Assistants protest over lack of security

十月 20, 1995

Lecturers in dispute over working conditions held up protest banners at the University of Barcelona's ceremony to mark the opening of the new academic year. At the neighbouring Pompeu y Fabre University's ceremony two days earlier lecturers handed out a list of grievances.

Contract teaching staff, officially called "assistants" or associate lecturers, complain they have no job security, minimal prospects and work similar hours to tenured professors for a much smaller pay packet. Officials at the University of Barcelona say that, while sympathetic to their plight, resources for a better deal are just not available.

The associates complain that although they participate fully in important research and administration, only teaching duties are paid. Employed on annual contracts for a maximum of five years, they complain of job instability and consequent lack of motivation. When contracts came up for renewal recently, helpers were told they were to be reclassified as part-time associate lecturers, and paid for only six hours teaching per week.

Net monthly pay, around 160,000 pesetas (Pounds 820) for a helper, would drop to 130,000 pesetas (Pounds 666). Permanent lecturers can earn 230,000 pesetas and professors are paid up to 300,000 pesetas per month. Despite new six-hour limits, assistants do not believe their workload will actually decrease. Curricula introduced as a result of higher education reform mean students now spend more hours in lectures and practicals.

Protest at the University of Barcelona comes mainly from the science faculty where some 40 assistants are refusing to sign new contracts.

Juan Maria Malapeira, vice rector of teaching staff, says that the number of permanent posts is conditioned by how many the education authorities are willing to fund.
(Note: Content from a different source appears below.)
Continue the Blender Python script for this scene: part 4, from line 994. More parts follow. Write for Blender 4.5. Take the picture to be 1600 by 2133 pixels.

Despite higher student numbers, "we have not been able to grow as we would wish," he said. He described the present part-time solution as a holding operation until reforms of university law in two years' time provided for a new kind of contract lecturer. Staff in dispute seem unconvinced. One assistant, who preferred to remain anonymous, criticised the Spanish system of life-long tenure.

"In other countries lecturers are obliged to be competitive, whereas here they get a job for life," he said. He believed assistants were a vital resource, and that his own department needed an extra member of staff. "If they throw me out too, then that will make two," he comments. Permanent teaching staff at Spanish universities are officially civil servants who gain tenure by passing competitive exams.

Many of today's lecturers arrived en masse as a result of the 1993 university reform law. Since then new permanent positions have been few and far between and short-term contract staff are increasingly used to teach a growing student population.

The University of Barcelona has 370 assistants out of a total 3,600 academics. The Polytechnic University of Catalonia employs 922 full and part-time associate lecturers out of a total of 1,454. The figure of the assistant was originally intended to allow PhD students to gain experience, as a step towards a lectureship.

Lack of mobility in a profession where the upper retirement age is officially 70 means many aspiring lecturers find the way ahead barred. "We don't want to be handed permanent jobs," said a second University of Barcelona helper, "all we are asking for is a chance to compete for them."

Spanish universities have adopted a variety of solutions to this problem in recent years. Some, including Madrid's Complutense and the University of the Basque Country have converted assistants into full-time associate lecturers. Most, including the Autonomous University of Barcelona, brought in part-time contracts. Many universities say lack of resources limit their room for manoeuvre. Some employees disagree. Isabel Martinez, union representative at the Pompeu y Fabre, estimates new contracts will mean an annual wage cut of 800,000 pesetas for contract staff. "It is a saving for the university," she says. "People are very worried."